- _INFORMATION PROVIDED_
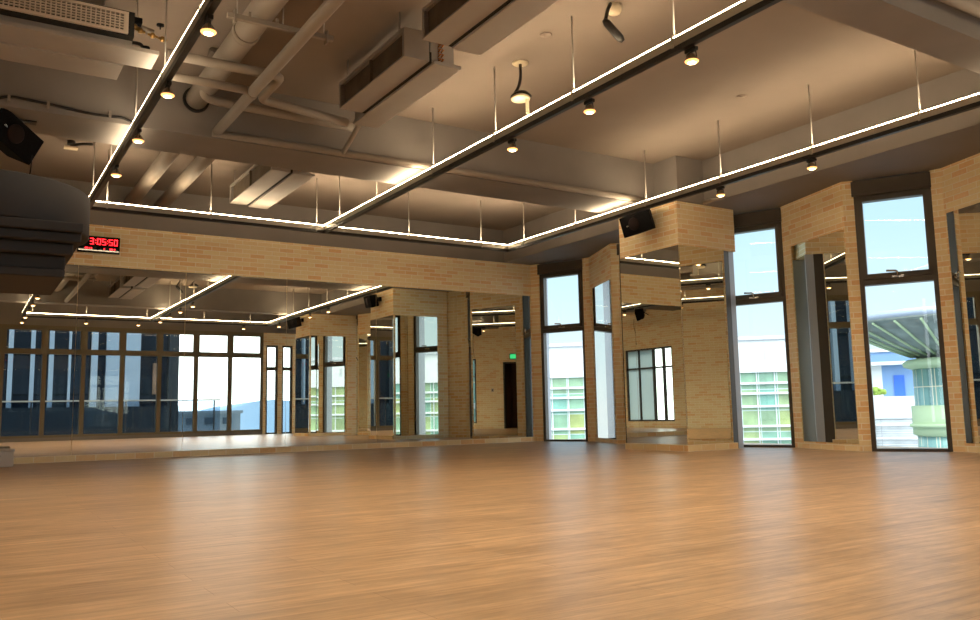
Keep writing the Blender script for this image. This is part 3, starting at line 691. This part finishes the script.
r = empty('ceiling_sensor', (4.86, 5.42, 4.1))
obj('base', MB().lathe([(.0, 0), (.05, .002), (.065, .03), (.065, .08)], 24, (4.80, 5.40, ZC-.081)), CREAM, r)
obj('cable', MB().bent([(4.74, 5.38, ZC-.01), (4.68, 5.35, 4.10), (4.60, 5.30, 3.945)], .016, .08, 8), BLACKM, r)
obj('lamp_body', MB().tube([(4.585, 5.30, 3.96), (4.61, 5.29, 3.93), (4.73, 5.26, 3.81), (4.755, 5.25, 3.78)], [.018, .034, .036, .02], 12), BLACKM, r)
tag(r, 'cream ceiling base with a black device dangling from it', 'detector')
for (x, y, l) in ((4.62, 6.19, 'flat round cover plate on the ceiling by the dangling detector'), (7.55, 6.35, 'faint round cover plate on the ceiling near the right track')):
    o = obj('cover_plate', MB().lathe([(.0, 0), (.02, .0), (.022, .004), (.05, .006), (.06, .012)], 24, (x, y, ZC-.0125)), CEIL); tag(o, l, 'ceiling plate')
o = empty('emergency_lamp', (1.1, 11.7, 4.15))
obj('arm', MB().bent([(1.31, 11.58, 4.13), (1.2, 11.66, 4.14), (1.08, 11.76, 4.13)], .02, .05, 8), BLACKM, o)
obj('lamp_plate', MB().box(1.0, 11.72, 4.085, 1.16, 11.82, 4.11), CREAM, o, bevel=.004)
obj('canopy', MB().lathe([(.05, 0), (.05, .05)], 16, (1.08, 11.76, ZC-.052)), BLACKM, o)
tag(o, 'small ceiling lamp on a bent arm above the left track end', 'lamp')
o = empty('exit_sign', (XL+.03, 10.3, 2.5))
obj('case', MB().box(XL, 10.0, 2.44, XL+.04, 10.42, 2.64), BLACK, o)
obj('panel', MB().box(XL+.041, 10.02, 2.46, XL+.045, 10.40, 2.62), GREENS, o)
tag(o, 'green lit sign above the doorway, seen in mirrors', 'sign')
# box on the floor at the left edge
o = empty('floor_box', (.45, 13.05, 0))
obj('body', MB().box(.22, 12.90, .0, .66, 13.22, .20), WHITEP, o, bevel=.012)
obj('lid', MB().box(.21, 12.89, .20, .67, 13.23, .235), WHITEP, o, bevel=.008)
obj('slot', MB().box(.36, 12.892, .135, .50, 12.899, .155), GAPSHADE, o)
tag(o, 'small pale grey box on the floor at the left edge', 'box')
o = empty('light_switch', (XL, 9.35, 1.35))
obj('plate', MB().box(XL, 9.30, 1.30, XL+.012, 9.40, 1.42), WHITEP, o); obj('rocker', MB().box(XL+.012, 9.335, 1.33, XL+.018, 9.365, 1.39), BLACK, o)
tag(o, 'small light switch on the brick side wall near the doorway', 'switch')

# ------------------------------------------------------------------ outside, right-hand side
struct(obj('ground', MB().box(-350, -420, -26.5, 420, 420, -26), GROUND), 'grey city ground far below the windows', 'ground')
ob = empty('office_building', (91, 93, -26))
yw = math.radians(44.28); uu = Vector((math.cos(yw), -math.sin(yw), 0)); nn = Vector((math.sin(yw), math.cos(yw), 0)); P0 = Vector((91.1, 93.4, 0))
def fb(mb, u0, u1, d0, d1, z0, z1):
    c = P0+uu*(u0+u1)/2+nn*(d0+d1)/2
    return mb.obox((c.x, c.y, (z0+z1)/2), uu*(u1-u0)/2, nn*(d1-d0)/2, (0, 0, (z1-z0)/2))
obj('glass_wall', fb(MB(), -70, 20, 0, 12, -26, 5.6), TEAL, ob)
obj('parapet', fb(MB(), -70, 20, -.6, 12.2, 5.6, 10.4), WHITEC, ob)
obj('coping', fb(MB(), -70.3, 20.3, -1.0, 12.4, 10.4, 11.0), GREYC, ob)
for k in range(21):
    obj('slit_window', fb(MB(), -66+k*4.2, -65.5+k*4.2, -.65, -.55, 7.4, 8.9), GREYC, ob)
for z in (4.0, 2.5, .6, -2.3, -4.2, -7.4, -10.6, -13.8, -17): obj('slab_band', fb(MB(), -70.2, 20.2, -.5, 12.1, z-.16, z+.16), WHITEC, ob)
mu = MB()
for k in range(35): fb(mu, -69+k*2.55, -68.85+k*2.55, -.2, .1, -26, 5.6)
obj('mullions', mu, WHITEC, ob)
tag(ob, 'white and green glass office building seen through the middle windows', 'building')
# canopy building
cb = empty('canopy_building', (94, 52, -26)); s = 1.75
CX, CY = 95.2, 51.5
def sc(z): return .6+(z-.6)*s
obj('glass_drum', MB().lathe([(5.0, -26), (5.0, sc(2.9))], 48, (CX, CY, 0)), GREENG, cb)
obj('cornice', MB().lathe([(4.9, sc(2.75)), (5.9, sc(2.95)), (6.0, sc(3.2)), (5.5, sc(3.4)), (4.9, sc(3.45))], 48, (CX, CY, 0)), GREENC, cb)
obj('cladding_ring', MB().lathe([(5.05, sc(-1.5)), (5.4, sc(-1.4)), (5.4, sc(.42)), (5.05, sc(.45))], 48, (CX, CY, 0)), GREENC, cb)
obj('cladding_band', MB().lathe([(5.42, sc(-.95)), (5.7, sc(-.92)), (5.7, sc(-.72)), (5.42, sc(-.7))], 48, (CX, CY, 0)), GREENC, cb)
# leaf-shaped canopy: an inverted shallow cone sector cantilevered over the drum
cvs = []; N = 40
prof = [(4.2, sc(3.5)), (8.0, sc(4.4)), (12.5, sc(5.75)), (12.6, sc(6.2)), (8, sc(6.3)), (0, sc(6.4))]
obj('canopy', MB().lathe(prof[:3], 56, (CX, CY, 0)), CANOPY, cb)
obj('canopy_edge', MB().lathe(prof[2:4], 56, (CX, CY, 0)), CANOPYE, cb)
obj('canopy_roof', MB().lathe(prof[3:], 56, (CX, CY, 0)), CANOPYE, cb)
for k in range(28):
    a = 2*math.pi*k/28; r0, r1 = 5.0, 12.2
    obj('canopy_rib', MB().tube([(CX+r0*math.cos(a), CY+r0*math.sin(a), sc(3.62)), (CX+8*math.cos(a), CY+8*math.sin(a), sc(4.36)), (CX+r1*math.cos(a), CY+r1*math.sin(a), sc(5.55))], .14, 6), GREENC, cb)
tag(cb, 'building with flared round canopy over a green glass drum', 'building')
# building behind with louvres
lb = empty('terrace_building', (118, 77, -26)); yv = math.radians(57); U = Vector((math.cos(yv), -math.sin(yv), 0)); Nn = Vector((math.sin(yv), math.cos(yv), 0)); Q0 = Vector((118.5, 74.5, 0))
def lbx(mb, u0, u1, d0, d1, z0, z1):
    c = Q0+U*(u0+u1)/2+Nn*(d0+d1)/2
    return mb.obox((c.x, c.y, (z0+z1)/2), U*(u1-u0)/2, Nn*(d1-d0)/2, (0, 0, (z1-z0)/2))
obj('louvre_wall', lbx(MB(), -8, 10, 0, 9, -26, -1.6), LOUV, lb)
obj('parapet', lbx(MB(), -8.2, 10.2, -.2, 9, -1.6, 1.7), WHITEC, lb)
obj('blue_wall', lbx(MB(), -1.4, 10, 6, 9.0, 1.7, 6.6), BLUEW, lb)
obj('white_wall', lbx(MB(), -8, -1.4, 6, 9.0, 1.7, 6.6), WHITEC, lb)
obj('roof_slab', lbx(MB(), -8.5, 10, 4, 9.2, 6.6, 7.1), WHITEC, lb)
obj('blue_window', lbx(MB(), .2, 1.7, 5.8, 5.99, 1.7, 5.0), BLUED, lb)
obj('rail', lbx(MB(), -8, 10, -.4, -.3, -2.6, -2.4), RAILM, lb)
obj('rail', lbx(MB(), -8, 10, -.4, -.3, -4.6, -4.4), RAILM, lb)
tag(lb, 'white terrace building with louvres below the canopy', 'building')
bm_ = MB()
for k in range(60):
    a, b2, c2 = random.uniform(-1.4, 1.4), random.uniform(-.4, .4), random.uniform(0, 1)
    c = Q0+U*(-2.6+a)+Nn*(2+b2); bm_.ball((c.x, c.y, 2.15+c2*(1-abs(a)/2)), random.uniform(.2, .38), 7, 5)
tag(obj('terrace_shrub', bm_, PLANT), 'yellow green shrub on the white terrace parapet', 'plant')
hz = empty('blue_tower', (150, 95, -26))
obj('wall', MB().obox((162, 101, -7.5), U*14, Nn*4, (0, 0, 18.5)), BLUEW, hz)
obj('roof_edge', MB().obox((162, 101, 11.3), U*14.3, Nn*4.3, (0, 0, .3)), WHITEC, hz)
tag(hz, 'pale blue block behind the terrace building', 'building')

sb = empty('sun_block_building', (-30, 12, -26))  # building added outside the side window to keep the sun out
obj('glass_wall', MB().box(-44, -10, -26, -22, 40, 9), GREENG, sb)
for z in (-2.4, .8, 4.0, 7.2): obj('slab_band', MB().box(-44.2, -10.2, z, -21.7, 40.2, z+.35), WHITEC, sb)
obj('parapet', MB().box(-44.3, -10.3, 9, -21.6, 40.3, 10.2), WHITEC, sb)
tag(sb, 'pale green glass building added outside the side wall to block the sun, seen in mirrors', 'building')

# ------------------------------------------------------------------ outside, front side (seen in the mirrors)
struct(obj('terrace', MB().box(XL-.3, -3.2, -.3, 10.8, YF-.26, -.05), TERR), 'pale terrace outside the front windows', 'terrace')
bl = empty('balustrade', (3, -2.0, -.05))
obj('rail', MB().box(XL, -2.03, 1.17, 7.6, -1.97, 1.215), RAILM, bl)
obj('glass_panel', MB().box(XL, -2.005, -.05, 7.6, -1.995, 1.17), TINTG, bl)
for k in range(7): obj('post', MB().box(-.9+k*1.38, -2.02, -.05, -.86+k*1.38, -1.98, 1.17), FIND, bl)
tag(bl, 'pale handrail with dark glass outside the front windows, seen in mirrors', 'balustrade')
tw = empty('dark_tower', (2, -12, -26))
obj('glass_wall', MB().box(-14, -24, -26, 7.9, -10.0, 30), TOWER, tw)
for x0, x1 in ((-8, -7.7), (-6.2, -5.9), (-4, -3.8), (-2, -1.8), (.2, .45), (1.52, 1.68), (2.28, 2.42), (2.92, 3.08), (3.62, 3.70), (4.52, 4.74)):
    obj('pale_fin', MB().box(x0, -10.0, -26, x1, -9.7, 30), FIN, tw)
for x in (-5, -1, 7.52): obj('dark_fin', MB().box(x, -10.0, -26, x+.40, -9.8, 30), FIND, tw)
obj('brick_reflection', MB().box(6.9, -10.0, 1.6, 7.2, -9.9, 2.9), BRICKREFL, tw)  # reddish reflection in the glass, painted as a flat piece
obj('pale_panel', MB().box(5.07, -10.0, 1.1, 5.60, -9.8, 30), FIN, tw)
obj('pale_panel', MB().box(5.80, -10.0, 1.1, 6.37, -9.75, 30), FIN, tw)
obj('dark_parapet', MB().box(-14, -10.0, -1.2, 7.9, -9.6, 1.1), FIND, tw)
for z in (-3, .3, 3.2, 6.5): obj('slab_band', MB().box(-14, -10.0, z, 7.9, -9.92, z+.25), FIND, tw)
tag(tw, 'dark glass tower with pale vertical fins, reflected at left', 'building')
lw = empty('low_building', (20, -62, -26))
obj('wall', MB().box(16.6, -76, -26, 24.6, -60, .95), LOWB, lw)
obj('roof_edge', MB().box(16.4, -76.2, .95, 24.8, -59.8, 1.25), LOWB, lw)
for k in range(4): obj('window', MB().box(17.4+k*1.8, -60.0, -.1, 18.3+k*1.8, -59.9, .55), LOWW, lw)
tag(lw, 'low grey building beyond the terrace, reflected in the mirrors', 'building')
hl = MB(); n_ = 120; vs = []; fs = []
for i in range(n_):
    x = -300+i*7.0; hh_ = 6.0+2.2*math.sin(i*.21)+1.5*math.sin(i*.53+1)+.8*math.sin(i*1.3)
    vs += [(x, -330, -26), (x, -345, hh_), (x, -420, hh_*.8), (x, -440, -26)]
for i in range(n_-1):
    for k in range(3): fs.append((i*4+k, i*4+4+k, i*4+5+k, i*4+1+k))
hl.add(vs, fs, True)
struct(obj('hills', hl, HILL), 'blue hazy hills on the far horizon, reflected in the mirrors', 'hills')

- _SET TASK_
Restate, line by line and word for word, everything from the top of the material through the line that contains "tag(o, 'small light". Leave pictures out.

- _CORRECT RESPONSE_
Keep writing the Blender script for this image. This is part 3, starting at line 691. This part finishes the script.
r = empty('ceiling_sensor', (4.86, 5.42, 4.1))
obj('base', MB().lathe([(.0, 0), (.05, .002), (.065, .03), (.065, .08)], 24, (4.80, 5.40, ZC-.081)), CREAM, r)
obj('cable', MB().bent([(4.74, 5.38, ZC-.01), (4.68, 5.35, 4.10), (4.60, 5.30, 3.945)], .016, .08, 8), BLACKM, r)
obj('lamp_body', MB().tube([(4.585, 5.30, 3.96), (4.61, 5.29, 3.93), (4.73, 5.26, 3.81), (4.755, 5.25, 3.78)], [.018, .034, .036, .02], 12), BLACKM, r)
tag(r, 'cream ceiling base with a black device dangling from it', 'detector')
for (x, y, l) in ((4.62, 6.19, 'flat round cover plate on the ceiling by the dangling detector'), (7.55, 6.35, 'faint round cover plate on the ceiling near the right track')):
    o = obj('cover_plate', MB().lathe([(.0, 0), (.02, .0), (.022, .004), (.05, .006), (.06, .012)], 24, (x, y, ZC-.0125)), CEIL); tag(o, l, 'ceiling plate')
o = empty('emergency_lamp', (1.1, 11.7, 4.15))
obj('arm', MB().bent([(1.31, 11.58, 4.13), (1.2, 11.66, 4.14), (1.08, 11.76, 4.13)], .02, .05, 8), BLACKM, o)
obj('lamp_plate', MB().box(1.0, 11.72, 4.085, 1.16, 11.82, 4.11), CREAM, o, bevel=.004)
obj('canopy', MB().lathe([(.05, 0), (.05, .05)], 16, (1.08, 11.76, ZC-.052)), BLACKM, o)
tag(o, 'small ceiling lamp on a bent arm above the left track end', 'lamp')
o = empty('exit_sign', (XL+.03, 10.3, 2.5))
obj('case', MB().box(XL, 10.0, 2.44, XL+.04, 10.42, 2.64), BLACK, o)
obj('panel', MB().box(XL+.041, 10.02, 2.46, XL+.045, 10.40, 2.62), GREENS, o)
tag(o, 'green lit sign above the doorway, seen in mirrors', 'sign')
# box on the floor at the left edge
o = empty('floor_box', (.45, 13.05, 0))
obj('body', MB().box(.22, 12.90, .0, .66, 13.22, .20), WHITEP, o, bevel=.012)
obj('lid', MB().box(.21, 12.89, .20, .67, 13.23, .235), WHITEP, o, bevel=.008)
obj('slot', MB().box(.36, 12.892, .135, .50, 12.899, .155), GAPSHADE, o)
tag(o, 'small pale grey box on the floor at the left edge', 'box')
o = empty('light_switch', (XL, 9.35, 1.35))
obj('plate', MB().box(XL, 9.30, 1.30, XL+.012, 9.40, 1.42), WHITEP, o); obj('rocker', MB().box(XL+.012, 9.335, 1.33, XL+.018, 9.365, 1.39), BLACK, o)
tag(o, 'small light switch on the brick side wall near the doorway', 'switch')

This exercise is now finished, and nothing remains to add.